> WHAT THE EXERCISE ASKS
Locate and copy all lines bearing the word "scene".

start

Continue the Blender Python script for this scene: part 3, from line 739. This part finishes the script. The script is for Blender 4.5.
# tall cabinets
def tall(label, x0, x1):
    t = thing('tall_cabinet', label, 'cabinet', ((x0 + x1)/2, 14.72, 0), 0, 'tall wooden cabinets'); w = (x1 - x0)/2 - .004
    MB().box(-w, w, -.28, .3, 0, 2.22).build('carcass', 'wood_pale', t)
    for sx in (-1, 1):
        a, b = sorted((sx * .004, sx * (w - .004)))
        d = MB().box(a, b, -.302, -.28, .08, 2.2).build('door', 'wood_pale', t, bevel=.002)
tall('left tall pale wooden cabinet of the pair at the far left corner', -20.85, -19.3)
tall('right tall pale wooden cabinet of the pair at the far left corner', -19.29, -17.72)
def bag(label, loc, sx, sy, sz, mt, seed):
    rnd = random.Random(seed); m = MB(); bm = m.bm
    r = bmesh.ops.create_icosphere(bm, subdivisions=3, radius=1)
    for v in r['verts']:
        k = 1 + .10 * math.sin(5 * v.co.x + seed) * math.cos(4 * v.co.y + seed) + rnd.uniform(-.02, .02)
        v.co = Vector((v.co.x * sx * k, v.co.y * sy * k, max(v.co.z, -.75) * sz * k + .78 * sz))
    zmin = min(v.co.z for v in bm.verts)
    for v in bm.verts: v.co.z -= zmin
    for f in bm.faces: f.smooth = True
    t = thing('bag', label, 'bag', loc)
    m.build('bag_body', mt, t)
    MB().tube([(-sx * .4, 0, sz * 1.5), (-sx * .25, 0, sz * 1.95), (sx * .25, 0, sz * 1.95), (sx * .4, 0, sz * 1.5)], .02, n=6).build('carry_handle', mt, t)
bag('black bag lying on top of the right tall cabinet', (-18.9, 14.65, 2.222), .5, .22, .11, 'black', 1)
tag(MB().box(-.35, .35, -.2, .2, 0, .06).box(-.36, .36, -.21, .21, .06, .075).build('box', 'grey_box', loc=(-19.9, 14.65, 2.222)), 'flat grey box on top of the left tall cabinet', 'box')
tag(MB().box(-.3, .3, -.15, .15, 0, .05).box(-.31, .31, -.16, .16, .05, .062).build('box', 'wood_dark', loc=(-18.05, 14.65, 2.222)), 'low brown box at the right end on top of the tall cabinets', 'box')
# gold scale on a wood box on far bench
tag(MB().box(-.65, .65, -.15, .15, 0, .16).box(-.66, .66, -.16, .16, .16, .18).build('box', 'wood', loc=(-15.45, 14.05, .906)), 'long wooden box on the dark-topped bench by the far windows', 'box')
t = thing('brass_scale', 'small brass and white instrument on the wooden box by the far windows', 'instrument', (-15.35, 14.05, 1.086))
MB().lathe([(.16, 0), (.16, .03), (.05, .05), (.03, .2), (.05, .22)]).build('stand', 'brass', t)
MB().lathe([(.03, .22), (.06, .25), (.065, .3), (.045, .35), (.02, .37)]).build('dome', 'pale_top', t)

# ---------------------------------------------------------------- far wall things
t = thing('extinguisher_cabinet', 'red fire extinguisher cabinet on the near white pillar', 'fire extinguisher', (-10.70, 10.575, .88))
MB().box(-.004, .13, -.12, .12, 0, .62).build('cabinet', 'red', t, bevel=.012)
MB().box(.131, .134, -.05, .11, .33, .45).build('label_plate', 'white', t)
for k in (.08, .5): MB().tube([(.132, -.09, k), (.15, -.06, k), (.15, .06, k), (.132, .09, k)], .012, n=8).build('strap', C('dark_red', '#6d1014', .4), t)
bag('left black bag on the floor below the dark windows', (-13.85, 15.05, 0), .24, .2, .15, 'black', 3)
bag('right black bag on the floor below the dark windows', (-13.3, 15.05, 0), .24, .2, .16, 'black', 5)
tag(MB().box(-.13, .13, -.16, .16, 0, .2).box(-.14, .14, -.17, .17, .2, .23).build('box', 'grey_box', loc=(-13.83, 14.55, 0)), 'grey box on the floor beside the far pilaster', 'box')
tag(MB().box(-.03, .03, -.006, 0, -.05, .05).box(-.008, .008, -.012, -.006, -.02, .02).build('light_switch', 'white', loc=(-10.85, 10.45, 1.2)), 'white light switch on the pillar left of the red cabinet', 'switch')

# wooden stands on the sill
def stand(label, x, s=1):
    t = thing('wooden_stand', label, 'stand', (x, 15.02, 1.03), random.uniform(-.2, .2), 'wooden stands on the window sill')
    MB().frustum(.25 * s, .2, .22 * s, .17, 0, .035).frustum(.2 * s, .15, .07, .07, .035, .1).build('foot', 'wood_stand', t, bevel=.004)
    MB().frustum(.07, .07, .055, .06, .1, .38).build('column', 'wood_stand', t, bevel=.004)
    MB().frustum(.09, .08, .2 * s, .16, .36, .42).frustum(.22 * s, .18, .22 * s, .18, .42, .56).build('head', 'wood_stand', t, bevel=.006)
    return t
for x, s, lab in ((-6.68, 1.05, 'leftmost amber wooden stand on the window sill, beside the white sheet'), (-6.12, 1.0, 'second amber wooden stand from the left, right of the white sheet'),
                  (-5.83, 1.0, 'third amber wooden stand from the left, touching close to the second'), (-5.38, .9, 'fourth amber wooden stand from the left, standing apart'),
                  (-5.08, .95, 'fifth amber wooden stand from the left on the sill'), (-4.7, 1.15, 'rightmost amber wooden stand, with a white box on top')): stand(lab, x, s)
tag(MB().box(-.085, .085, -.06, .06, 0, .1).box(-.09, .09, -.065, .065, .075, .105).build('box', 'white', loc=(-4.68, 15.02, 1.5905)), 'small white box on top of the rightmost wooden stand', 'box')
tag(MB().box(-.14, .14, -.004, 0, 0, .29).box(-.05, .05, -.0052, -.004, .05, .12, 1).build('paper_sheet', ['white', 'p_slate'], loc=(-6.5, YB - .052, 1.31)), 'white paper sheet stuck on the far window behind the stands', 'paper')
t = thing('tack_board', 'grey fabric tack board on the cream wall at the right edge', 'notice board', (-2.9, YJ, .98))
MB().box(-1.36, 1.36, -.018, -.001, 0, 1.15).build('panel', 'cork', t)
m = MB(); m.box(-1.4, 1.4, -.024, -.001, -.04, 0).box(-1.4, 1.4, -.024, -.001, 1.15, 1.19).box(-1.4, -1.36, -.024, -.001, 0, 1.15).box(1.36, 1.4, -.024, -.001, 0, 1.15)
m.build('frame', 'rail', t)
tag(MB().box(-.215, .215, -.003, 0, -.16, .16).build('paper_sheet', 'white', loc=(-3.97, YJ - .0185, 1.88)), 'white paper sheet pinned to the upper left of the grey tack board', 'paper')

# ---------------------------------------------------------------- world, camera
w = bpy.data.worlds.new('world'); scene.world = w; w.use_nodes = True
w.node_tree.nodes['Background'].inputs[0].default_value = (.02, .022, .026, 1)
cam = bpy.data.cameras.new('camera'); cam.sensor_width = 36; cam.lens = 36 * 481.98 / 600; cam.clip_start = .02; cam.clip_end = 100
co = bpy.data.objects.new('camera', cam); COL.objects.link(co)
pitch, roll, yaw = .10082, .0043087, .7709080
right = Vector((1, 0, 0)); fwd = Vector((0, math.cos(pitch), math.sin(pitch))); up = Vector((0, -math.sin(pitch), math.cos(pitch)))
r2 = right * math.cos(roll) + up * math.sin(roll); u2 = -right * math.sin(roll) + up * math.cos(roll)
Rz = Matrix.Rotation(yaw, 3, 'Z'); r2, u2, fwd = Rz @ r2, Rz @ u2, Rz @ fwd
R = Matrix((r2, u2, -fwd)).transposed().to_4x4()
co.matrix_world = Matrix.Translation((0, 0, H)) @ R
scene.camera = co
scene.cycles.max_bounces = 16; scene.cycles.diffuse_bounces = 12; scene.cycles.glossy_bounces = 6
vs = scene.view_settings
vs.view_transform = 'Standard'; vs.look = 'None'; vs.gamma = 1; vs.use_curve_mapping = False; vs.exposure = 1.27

end

> OUTPUT FOR THIS EXERCISE
Continue the Blender Python script for this scene: part 3, from line 739. This part finishes the script. The script is for Blender 4.5.
w = bpy.data.worlds.new('world'); scene.world = w; w.use_nodes = True
scene.camera = co
scene.cycles.max_bounces = 16; scene.cycles.diffuse_bounces = 12; scene.cycles.glossy_bounces = 6
vs = scene.view_settings